C’est maintenant que les choses sérieuses commencent. L’Agence des participations de l’État est présente au capital de 81 entreprises. Ces participations pèsent actuellement près de 100 milliards d'euros, dont 70 dans des sociétés cotées au CAC 40. L’État a donc une marge de manœuvre conséquente, bien que plus limitée qu’il n’y paraît : il y a des participations invendables car le cours de bourse est trop bas et surtout des participations bloquées par la loi, qui impose à l’État de détenir un certain pourcentage d’actions, comme pour EDF. Quoi qu’il en soit, Bercy a bien conscience qu’il doit vendre car l’État n’est pas un excellent actionnaire : la valeur de son portefeuille boursier a chuté de 30% en six ans.
- Où l’État peut-il lâcher une partie de ses actions ?
Bercy va donc devoir effectuer des arbitrages. Première option : céder une partie des parts dans les sociétés cotées en bourse. L’État est présent au capital de 13 d’entre elles. Trois d’entre elles sont intouchables : Safran et Thalès pour leur enjeu stratégique, et Areva, que l’État vient de recapitaliser. Le cas STX est rendu complexe par l’embrouille autour de la vente des chantiers de Saint-Nazaire à l’italien Fincantieri. Vendre des parts d’Air France-KLM ne serait pas l’opération la plus lucrative : l’arrivée au capital de Delta Airlines et China Eastern a dilué la part de l’État dans la compagnie aérienne, et il ne dispose plus que de 14% des actions, soit environ 500 millions d’euros.

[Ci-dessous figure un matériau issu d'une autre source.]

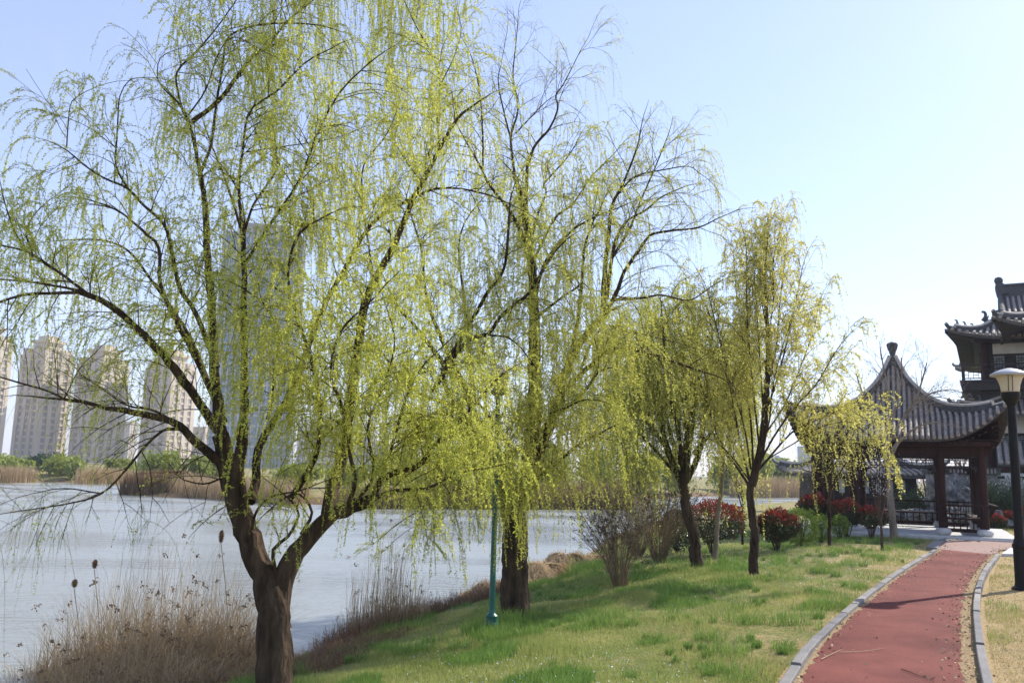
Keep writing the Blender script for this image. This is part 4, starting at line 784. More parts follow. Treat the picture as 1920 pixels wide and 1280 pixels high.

Parmi les entreprises restantes, Renault et Orange reviennent régulièrement. L’État est le premier actionnaire du constructeur automobile avec près de 20% des parts, l’équivalent de 4,4 milliards d’euros. Le deuxième actionnaire, Nissan, dispose de 15% des parts de Renault, ce qui laisse à l’État un peu de marge pour lâcher du lest. La situation est identique pour Orange, dont l’État possède 23% (soit 4,9 milliards).
- Peut-il y avoir des privatisations totales ?
Ces cessions partielles dans les grandes entreprises atteindront donc difficilement les 10 milliards d’euros. Mais Bercy a d’autres ressources : les privatisations. Sur ce point, la cession d’Aéroports de Paris (ADP) est crédible. L’État détient 51% du capital de la plateforme aéroportuaire et une vente totale lui rapporterait 7,3 milliards d’euros. Il faut changer la loi pour descendre en dessous des 50% mais ce n’est pas vraiment un problème, cela a déjà été fait pour vendre les aéroports de Nice et de Lyon (la procédure est plus simple que dans le cas d'EDF, l'électricité étant plus stratégique que les aéroports). Toutefois, l’État préférerait vendre à un actionnaire français, ce qui restreint le champ des possibles. Le groupe Vinci, intéressé par ADP, semble être un choix logique.
Autre cession potentiellement juteuse : la Française des Jeux, non cotée en bourse. C’est un mastodonte qui intéresse fortement les acteurs du jeu, il y aurait donc des acheteurs. L’État pourrait en tirer un bon prix (jusqu’à 1,4 milliard en cas de privatisation totale, plus vraisemblablement quelques centaines de millions) et faire coup double. En effet, en privatisant, l’État continuerait quand même à percevoir les taxes engendrées par la FDJ : une manne financière de trois milliards d’euros annuels.
- Que veut faire l’État de l’argent des cessions ?
Ces cessions d’actifs doivent servir à alimenter un fonds de 10 milliards d'euros pour financer l'innovation. Mis sur pied par l’Agence des participations de l’État et géré par la Bpifrance, ce fonds devra rapporter "200 à 300 millions d’euros de rendements par an", selon une source proche du dossier citée par Le Parisien. Les milliards accumulés serviront à accompagner financièrement les start-up et les entreprises innovantes avec un objectif ambitieux : former de nouveaux champions dans le numérique et les nouvelles technologies, domaines où la France est en retard par rapport aux pays anglo-saxons.